Because Verastream allows for the abstraction of host data, it brought the convenience of table procedures to the process. With table procedures, ASPs can make a single call to Verastream that navigates throughout the host, collects data from a variety of entities, filters the result set, and returns exactly what is needed. This method minimizes the round trips between the web server and the Verastream server, so Verastream can communicate at maximum speed with the Herald’s HP e3000 host.
Client-side form validation was also implemented to ensure data integrity before sending it to the host. By notifying the customer of errors before submitting the form data to the host, the interface is much faster and easier to use than before the Verastream solution.
A Win-Win Business Decision
Customer response to the online service has been consistently positive. As use of the web site steadily builds momentum, site traffic has tripled since its early rollout stage. The application efficiency allows customers to enter a delivery change order as late as 7 p.m. and still get results the next day.
New subscribers who sign up via the web site are set up for EZ Renew, a Herald service that automatically charges customers’ credit cards when their subscriptions are due to expire. More than 1,500 existing subscribers have converted to this payment system as well. The benefit to the customer: convenience. The benefit to the Herald: an ongoing guaranteed subscriber base.
When the Herald offered a consumer discount card that gave EZ Renew members greater savings than non-members, the web site proved to be a winner once again. About 30 percent of the online card orders resulted in simultaneous EZ Renew signups—a far greater percentage than the phone-in card orders did. This clearly illustrated that the web site is more effective than the contact center when it comes to influencing subscriber decisions.
The Bottom Line
“Verastream was just what we needed to provide a real-time web interface to our circulation system,” Williams said. “The web site is substantially improving customer service, streamlining our operations, and saving us money.” In fact, Williams reported, the Herald saved $16,000 in the cost of serving customers the first year alone.
Going forward, Williams and his team have found additional uses for the Verastream technology on the advertising side of their business. What is now a manual process for promotion-card order placement, database entry, and client billing will soon be replaced by a new self-service web interface.

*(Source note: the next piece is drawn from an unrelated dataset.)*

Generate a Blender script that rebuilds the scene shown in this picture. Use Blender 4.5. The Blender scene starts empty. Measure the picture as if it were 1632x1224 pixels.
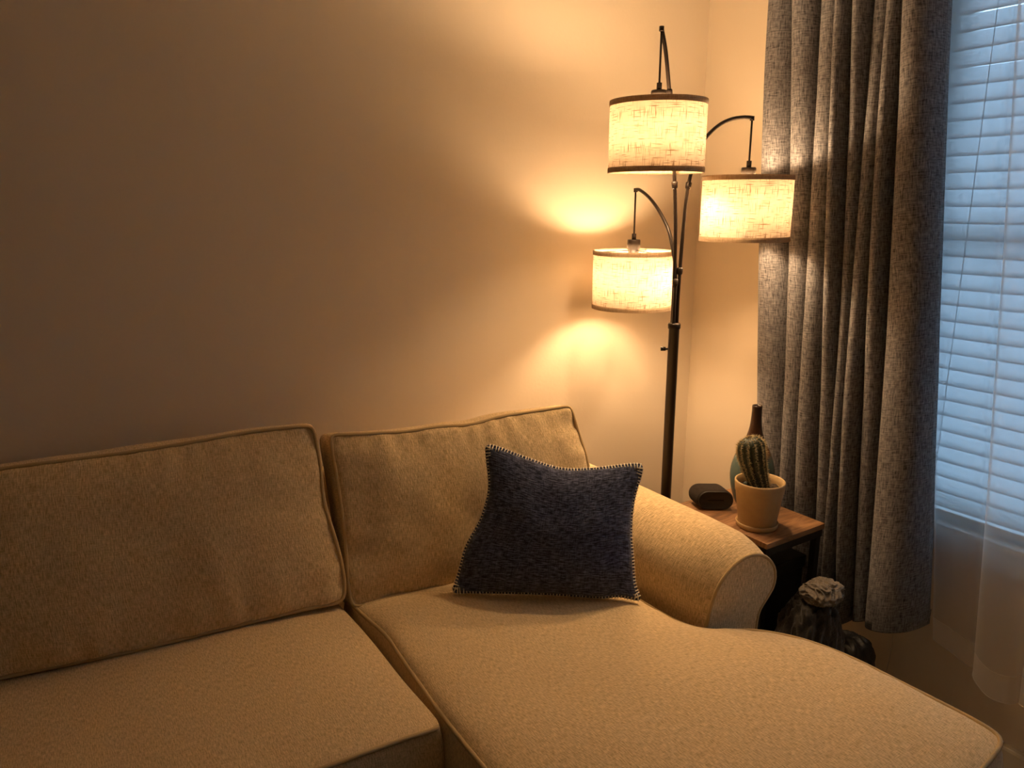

Although advertising clients won’t see what’s going on behind the scenes, Verastream will handle synchronization with the Herald’s ad-sales application (AdMarc) on the HP e3000.
“Our vision of what it’s possible to do with Verastream has expanded as we’ve used the technology,” said Williams. “Now that we’ve seen what it can do, we’re planning all kinds of future projects involving other legacy applications.”

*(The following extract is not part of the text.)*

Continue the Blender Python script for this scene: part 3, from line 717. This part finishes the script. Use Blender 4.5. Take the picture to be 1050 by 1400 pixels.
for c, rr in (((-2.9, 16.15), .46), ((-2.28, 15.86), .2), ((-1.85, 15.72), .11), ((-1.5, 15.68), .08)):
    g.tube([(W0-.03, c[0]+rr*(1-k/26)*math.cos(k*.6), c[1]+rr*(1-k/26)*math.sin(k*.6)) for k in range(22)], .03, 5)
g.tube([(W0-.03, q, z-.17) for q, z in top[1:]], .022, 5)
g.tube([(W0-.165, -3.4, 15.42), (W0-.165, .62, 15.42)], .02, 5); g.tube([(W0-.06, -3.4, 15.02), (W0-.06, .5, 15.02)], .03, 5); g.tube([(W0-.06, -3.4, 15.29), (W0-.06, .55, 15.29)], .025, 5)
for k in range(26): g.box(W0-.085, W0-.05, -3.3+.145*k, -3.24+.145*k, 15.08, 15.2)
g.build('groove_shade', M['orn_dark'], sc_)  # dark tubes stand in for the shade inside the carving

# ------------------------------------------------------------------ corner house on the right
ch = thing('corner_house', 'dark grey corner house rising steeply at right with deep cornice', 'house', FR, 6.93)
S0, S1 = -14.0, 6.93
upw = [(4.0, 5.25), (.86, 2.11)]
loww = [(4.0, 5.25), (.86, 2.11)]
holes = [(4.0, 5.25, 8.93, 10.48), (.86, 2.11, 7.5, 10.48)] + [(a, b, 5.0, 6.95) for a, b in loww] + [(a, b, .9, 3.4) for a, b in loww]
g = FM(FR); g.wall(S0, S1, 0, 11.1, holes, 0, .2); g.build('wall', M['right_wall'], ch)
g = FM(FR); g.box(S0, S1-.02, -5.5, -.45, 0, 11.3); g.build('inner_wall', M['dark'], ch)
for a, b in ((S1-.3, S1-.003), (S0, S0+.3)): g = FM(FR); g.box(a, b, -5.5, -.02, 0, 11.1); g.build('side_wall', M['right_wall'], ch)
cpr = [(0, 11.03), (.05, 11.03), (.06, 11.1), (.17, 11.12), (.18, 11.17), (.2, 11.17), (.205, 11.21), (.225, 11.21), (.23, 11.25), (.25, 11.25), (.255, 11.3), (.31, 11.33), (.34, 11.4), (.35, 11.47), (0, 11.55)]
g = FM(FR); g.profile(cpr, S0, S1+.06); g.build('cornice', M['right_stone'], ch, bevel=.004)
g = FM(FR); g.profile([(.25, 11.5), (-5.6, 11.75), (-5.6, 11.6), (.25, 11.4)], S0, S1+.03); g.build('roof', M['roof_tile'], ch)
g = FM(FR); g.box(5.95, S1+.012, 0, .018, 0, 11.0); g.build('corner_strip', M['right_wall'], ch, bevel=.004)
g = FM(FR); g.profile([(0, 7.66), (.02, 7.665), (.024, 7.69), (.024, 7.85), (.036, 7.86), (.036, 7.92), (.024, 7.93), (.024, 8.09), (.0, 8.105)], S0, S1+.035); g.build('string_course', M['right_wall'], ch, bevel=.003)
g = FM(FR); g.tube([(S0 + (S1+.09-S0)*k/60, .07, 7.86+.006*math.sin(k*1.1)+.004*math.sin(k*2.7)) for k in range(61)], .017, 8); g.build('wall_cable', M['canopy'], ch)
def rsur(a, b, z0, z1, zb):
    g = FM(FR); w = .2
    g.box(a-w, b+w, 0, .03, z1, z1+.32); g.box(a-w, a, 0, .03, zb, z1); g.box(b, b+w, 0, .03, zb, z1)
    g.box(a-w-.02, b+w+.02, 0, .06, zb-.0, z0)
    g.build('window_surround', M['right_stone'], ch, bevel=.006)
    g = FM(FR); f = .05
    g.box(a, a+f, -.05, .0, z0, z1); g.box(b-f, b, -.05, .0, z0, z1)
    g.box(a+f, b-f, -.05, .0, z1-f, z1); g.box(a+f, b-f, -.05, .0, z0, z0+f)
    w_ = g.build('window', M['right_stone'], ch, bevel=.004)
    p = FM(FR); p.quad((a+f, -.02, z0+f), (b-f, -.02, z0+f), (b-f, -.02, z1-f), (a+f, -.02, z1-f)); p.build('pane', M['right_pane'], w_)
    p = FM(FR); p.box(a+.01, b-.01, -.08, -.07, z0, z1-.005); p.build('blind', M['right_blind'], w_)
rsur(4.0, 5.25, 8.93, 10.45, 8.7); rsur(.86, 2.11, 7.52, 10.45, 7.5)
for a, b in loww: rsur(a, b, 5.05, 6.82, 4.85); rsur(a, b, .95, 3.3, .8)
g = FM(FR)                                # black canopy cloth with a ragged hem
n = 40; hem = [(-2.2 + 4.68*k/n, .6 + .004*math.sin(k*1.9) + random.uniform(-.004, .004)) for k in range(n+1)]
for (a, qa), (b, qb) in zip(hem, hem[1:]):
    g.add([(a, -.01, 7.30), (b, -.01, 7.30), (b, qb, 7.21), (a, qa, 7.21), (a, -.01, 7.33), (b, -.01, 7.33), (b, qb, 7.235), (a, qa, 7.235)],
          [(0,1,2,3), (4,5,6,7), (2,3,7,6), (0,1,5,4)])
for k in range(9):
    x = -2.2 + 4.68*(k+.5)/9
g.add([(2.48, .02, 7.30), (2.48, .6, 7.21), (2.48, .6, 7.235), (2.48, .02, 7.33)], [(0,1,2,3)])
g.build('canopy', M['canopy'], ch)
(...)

Using Verastream at The Miami Herald
Here’s how Verastream enables the Herald to accelerate new business initiatives without jeopardizing the rich store of business data residing on their host applications:
- Using Verastream design tools, a Herald web developer works with an end user to model the host functionality.
- Navigating through the host-application screens, they simply click on the fields that will be used in the new application, leaving the original application intact.

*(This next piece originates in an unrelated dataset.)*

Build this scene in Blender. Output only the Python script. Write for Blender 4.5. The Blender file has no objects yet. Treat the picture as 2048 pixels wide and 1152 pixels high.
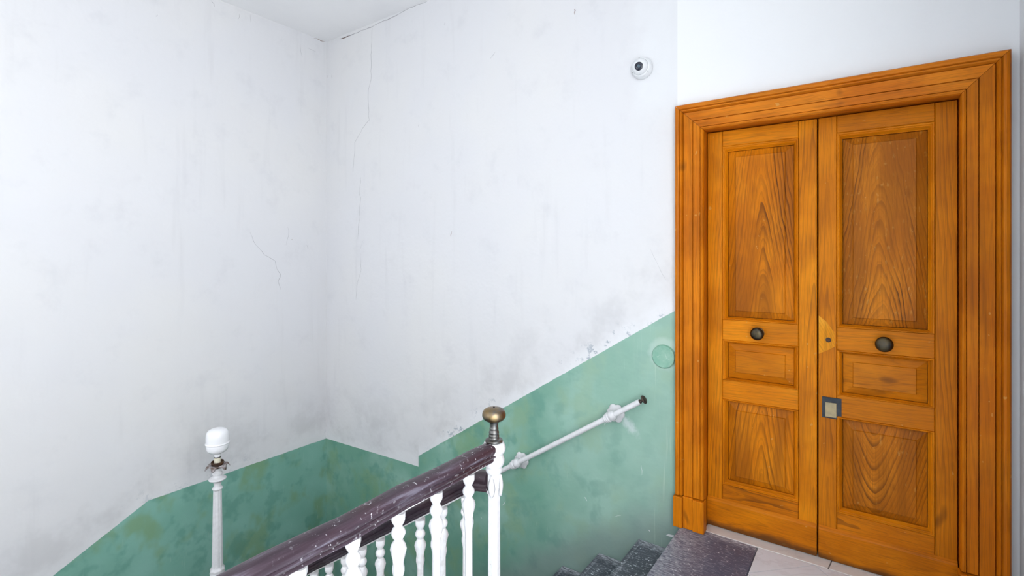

- The result of the modeling process is a component that can perform any transaction supported by the host application, including screen navigation, reads, and writes.
No host programming expertise is needed for the entire process. And the web developer doesn’t have to acquire any new programming skills because Verastream lets him use the language and development tools of his choice. The newly created web application accesses the service on the Verastream server during run time.